“An Analysis of Major Events in China”

This volume details the origins, course and lessons of 26 major incidents in recent Chinese history. The authors of An Analysis of Major Events in China hold that while the country’s emergency-response systems failed to keep up with social change and more frequent incidents, the 2003 epidemic of severe acute respiratory syndrome (SARS) forced China to take the matter more seriously.

Uneven distribution of resources during social transformation, environmental pollution associated with rapid economic expansion and an increasing number of extreme weather events all have combined to produce a peak in major incidents over the last two years. Response to the SARS epidemic, the 2005 contamination of the Songhua River, the Sichuan earthquake and unrest in Tibet in 2008 and other incidents has become a major issue for Chinese society.

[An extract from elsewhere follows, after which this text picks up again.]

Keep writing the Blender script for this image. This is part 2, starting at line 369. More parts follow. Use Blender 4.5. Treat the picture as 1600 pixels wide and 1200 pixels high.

Commenting on an emergency-response system that suffers from a lack of centralised command, inadequate funding and low levels of professionalism, the authors say that social development requires “the reform of government emergency-response systems into diverse socialised response systems”, with “the government’s new role being to encourage and organise fund-raising and aid work by business and NGOs”. The government, then, should change the rules to allow NGOs to become more robust and able to play a greater role at these times, and also use the market to provide disaster insurance.

The book also points out that while reporting on natural disasters and public-health incidents in China is relatively open, reporting on public-security incidents is still under tight control.

A large part of the book is taken up with case studies – and indeed one failing of the work is that there is little comprehensive or in-depth investigation.

An Analysis of Major Events in China
Zhu Li, Han Yong, Qiao Xiaozheng, et al.